Spillover due to Off-axis Illumination

One of the least desirable aspects of the proposed design is the fact that the off axis illumination results in some rearward spillover past the primary mirror. This rearward spillover is likely to terminate at 300 K, at least for part of the antenna elevation range. The maximum distance a feed is located from the telescope axis is about 6 inches which results in crescent shaped spillover past the edge of the primary which extends 180 degrees around the primary and reaches a maximum width of about 5.4 inches. Including the -10.2 db illumination taper, this results in a contribution of up to .65 K to the system noise. For comparison, the likely noise contribution of a single mirror at 100 GHz due to ohmic loss and a small amount of spillover (terminated at 300 K) is about 1 K. The off axis illumination also produces a loss of gain in the forward main beam of about 0.21 %.

One possibility for reducing this noise contribution is to add a skirt around the dish perimeter. This skirt can be added only to the top part of the dish without increasing the minimum close packing distance of antennas. However, it may well reduce the antenna noise contribution at least for some of the (lower frequency) bands with the most sensitive receivers.

Other Devices in the Focal Plane

Because the receivers are actually at the tertiary focus, there is a beam waist region in front of the receiver dewars. This is therefore an excellent place for the calibration optics. One or two temperature regulated loads can be placed here and can be moved in front of each receiver. Accurate location in the focal plane of each receiver is not critical for these. Polarizers to convert the two linear polarizations to circular may also be put here for temporary use.
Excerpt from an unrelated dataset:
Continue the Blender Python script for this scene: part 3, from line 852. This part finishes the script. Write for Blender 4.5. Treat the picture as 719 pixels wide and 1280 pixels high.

Dichroic beam splitters for dual band operation may also be located here. In last year's discussion, we noted that from the point of view of sensitivity it may be just as well to observe different bands in turn. The loss in sensitivity due to the time sharing may well be equivalent to the loss in sensitivity associated with the additional optics.

Key Questions

Is it a good idea to divide the receivers between two dewars (up to 8 in the 12 K dewar and up to 14 in the 4 K dewar)? Is 14 receivers per dewar a managable number?

Is it reasonable to expect that HEMT receivers will have comparable sensitivity to SIS receivers up to 130 GHz? Is it foolish to preclude the possibility of using SIS receivers below 130 GHz by not having space in a 4 K dewar?

Is a 0.65 K contribution to system noise due to the off axis receivers a reasonable compromise? Should options to eliminate this contribution, such as a tilting or rotating subreflector, or movable dewars be considered?

  

Figure 1: (top) A possible scheme for placing receivers for 10 frequency bands in 2 dewars: a 12 K dewar for low frequency (30 to 133 GHz) HEMT front ends and a 4 K dewar for SIS (133 to 950 GHz) front ends. (bottom) The optical paths for the 30 - 48 GHz, 132 - 183 GHz, and 787 - 950 GHz bands are shown from the Cassegrain focal plane to the horns. The lowest frequency band uses a pair of mirrors to re-image the telescope aperture at the horn aperture; the higher frequency bands are shown with re-imaging lenses which can also serve as radiation shields.